Step 5. Close the Joint Activity and Transition to the Next
Rationale. After you have played for a while, one of three things is bound to happen. Either your child’s interest wanes, or your interest wanes, or you cannot think of anything else to do and the play has gotten really repetitive. When there’s nothing more to teach, or you or your child loses interest, it’s time to put the toy away and transition to something else. This is the closing. In an ideal closing, one
of the two partners makes a move to end, and you keep operating as partners: Follow your child’s lead, but offer guidance through the closing.
Activity: Maintain the Balanced Partnership While You Close
and Transition
Here are some ideas for closing the joint activity and moving on:
If you see signs that the activity has lost its teaching potential, suggest something like “Are you all done? Should we finish?” and get out the container that holds the pieces, putting a piece in and encouraging your child to do the same. The two of you will put the pieces away together, close the container together, put it back where it goes together, and then make a transition to a new activity.
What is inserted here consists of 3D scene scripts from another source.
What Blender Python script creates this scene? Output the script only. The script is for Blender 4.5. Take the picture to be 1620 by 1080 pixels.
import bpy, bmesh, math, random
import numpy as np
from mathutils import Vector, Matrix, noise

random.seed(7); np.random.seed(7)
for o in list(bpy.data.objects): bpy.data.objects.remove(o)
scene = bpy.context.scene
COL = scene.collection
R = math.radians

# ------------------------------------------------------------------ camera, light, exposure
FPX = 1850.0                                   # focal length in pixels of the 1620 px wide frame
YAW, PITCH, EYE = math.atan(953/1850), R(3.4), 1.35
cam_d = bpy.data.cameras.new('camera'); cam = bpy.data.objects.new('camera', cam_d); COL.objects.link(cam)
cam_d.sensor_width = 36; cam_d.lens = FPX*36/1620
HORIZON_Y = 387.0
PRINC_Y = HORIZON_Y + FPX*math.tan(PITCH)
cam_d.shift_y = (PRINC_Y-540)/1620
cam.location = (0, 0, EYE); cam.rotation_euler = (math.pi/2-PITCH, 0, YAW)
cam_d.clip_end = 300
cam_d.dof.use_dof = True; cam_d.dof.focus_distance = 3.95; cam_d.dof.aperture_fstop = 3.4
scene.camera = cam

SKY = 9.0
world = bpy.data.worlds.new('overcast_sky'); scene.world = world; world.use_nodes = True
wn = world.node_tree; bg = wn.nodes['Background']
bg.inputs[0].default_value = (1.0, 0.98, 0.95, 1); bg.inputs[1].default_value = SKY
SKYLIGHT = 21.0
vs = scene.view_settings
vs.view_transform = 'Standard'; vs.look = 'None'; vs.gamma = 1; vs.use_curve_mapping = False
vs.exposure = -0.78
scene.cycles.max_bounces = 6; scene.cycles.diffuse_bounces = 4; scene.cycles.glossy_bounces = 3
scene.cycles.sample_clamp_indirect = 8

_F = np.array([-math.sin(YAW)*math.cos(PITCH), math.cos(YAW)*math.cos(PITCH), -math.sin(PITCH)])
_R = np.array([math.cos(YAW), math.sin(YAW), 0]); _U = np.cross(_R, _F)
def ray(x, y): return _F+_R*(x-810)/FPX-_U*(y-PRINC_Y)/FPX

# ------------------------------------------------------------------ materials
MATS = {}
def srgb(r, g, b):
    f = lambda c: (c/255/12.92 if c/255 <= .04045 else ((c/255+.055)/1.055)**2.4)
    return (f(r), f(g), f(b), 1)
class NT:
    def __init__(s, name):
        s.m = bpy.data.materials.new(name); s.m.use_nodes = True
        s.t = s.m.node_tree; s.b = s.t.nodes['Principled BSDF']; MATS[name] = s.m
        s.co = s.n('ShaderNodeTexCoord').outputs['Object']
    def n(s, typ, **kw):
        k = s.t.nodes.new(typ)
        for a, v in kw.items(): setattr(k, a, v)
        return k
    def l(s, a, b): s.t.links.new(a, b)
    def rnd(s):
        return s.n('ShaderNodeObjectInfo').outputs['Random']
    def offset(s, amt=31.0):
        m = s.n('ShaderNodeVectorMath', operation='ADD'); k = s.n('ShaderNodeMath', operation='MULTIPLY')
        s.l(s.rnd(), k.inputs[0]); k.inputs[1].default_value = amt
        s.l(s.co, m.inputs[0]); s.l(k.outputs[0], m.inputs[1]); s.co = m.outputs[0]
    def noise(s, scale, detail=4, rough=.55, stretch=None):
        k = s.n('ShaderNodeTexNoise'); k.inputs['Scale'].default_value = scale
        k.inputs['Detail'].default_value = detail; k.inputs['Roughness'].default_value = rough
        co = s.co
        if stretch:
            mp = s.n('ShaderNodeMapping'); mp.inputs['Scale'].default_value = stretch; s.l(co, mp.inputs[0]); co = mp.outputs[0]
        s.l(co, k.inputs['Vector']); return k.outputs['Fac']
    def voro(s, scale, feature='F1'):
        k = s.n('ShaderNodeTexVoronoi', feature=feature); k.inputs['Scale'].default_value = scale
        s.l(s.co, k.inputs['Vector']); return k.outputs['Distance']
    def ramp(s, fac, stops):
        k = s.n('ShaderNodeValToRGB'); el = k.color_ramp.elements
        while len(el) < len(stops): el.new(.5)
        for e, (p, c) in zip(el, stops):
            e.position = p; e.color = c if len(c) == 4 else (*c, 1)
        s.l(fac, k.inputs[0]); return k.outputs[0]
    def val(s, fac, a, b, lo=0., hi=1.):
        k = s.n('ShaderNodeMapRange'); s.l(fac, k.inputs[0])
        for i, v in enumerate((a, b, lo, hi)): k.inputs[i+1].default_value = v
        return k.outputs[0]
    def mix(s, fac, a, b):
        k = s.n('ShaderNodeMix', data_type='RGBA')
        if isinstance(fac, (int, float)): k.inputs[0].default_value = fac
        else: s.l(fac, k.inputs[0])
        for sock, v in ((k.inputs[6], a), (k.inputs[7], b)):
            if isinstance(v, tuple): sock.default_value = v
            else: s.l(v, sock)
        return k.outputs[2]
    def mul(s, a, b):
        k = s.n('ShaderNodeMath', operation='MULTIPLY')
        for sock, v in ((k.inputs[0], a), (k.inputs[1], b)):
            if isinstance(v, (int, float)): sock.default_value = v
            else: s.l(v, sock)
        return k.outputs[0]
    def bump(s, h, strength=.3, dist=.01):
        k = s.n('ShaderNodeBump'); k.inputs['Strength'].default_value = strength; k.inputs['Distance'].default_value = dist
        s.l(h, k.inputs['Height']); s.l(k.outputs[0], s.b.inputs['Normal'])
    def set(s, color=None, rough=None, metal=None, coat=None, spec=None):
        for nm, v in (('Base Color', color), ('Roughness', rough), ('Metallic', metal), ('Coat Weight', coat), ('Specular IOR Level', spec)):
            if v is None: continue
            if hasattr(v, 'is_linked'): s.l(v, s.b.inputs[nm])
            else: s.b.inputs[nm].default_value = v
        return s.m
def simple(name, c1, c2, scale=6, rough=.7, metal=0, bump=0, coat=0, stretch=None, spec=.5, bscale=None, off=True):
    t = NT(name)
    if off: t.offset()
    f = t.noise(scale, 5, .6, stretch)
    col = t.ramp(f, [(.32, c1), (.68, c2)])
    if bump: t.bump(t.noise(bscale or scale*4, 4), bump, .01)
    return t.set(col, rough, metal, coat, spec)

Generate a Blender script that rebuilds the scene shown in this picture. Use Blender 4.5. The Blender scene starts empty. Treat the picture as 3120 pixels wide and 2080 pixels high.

Or your child may signal you that he’s finished. If your child refuses to play with the materials any longer, pushes them away, starts to move away, starts being very repetitive in a way that makes it hard to take turns, or shows loss of interest by losing energy, suggest that it’s time to be all done and help the cleanup begin. Some children, after they learn the routine, may say “All done” on their own or begin to put materials away and lead you through the process of closing.